— BEGIN Material —

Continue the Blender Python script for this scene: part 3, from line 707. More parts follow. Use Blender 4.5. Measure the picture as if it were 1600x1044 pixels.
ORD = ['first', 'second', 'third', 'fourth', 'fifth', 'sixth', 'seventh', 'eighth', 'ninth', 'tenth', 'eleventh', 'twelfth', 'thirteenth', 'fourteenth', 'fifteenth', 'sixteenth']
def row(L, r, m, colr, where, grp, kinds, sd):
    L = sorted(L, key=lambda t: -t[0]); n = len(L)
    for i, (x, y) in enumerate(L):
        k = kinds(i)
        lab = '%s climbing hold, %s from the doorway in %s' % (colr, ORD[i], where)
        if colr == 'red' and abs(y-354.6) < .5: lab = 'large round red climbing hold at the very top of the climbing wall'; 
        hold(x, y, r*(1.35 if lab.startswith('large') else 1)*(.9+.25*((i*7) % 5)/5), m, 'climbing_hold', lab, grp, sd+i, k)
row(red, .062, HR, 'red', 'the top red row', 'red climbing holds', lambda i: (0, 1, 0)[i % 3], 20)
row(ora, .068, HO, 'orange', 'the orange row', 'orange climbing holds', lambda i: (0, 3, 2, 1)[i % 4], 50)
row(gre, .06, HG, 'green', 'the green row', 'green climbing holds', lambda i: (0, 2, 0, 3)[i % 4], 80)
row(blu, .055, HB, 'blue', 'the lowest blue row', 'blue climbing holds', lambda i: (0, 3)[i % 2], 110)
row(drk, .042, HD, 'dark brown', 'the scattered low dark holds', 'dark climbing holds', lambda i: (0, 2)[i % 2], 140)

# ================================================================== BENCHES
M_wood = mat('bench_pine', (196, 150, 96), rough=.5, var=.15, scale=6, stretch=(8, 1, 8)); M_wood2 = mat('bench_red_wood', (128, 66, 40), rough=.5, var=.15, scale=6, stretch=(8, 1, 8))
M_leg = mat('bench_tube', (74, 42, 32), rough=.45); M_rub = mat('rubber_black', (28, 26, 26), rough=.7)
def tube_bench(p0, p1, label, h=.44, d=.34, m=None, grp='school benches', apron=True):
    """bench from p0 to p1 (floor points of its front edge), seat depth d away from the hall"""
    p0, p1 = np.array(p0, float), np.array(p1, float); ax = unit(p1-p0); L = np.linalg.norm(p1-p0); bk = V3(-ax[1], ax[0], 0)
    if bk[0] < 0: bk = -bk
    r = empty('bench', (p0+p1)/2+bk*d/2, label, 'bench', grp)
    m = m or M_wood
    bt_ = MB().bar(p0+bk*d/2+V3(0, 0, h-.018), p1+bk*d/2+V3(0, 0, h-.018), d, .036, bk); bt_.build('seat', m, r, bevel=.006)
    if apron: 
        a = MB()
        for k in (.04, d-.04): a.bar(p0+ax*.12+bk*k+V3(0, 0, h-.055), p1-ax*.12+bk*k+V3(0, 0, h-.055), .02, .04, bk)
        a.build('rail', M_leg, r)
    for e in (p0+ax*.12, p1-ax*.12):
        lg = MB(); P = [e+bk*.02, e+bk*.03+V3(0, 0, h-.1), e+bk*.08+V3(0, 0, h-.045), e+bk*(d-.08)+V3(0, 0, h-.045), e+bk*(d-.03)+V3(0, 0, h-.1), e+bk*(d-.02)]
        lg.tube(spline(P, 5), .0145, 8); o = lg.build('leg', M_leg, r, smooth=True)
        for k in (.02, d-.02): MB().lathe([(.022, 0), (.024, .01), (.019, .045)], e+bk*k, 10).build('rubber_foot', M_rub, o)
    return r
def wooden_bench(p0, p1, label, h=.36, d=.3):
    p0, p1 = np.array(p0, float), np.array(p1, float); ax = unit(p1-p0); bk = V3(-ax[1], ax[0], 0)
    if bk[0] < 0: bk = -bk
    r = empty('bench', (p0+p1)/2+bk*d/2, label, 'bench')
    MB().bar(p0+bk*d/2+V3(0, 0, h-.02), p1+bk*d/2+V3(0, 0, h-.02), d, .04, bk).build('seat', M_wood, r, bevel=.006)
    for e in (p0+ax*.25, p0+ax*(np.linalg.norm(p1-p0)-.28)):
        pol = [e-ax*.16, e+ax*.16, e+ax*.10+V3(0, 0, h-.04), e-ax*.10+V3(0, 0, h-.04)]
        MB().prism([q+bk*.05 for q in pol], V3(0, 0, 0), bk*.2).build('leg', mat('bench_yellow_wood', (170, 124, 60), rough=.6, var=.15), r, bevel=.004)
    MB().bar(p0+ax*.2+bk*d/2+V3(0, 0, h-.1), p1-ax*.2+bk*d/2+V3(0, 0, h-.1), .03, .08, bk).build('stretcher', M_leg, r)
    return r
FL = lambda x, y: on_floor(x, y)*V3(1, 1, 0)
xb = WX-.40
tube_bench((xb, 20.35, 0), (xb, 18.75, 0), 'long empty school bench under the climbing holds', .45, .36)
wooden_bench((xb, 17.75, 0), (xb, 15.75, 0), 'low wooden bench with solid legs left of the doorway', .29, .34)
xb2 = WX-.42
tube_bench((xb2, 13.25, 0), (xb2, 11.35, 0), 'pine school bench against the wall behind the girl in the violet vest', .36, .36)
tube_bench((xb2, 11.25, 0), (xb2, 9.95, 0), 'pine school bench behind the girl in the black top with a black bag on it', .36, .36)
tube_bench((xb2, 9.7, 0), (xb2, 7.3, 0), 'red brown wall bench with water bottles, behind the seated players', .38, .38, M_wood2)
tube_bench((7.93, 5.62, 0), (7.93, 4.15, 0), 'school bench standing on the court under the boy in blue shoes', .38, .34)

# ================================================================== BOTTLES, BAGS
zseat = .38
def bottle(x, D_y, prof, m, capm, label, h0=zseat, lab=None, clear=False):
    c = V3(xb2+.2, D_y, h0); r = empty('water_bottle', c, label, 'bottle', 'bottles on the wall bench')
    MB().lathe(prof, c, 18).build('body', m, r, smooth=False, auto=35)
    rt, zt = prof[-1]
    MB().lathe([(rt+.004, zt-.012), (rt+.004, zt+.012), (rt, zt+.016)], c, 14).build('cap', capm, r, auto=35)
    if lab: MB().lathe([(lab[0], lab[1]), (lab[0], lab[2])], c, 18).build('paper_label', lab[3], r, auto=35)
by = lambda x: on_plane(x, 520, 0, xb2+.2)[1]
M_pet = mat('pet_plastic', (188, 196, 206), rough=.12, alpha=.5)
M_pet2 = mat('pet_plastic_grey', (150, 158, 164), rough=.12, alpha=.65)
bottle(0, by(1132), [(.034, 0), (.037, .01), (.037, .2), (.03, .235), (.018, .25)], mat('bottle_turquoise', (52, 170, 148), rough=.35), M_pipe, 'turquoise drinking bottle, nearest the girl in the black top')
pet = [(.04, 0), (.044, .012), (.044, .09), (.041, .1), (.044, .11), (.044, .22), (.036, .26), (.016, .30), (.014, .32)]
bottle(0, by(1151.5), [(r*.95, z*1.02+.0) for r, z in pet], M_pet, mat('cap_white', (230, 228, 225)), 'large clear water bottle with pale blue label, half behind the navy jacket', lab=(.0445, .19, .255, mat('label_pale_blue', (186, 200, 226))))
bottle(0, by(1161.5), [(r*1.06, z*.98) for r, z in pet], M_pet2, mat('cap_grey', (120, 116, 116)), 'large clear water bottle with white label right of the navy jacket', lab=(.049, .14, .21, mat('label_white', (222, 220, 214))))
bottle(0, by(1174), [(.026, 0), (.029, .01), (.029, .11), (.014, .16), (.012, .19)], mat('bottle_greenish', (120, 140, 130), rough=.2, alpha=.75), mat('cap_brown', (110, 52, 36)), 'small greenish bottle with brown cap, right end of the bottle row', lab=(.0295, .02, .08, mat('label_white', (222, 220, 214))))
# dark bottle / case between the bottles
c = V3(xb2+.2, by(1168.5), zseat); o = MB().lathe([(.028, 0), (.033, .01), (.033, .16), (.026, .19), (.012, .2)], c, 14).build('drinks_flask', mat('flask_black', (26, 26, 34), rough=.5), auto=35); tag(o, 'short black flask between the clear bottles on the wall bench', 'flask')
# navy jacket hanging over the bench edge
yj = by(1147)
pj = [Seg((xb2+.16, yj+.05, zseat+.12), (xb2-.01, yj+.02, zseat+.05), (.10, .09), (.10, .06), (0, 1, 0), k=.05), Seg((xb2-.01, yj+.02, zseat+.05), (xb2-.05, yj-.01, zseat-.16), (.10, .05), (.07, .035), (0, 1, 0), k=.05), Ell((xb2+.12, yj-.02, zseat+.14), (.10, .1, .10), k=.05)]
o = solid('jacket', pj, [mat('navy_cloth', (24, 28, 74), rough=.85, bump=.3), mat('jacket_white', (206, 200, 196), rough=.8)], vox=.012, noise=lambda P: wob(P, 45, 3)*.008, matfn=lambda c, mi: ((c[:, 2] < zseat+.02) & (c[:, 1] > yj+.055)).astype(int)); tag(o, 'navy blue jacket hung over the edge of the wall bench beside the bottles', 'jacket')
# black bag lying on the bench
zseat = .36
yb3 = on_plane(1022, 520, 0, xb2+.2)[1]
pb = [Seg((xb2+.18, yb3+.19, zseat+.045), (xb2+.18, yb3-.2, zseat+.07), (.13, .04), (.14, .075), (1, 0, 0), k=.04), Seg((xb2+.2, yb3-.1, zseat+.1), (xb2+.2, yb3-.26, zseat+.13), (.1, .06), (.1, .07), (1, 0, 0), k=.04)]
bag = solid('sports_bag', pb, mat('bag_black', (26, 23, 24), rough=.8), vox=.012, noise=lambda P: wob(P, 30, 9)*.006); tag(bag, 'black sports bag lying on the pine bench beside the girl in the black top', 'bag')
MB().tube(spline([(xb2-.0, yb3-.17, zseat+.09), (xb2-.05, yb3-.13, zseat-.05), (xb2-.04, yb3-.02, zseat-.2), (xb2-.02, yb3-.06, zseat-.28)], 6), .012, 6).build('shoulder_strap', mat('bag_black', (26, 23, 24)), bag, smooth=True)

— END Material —

Provide only the count of lines in the data above that include the string "from".

3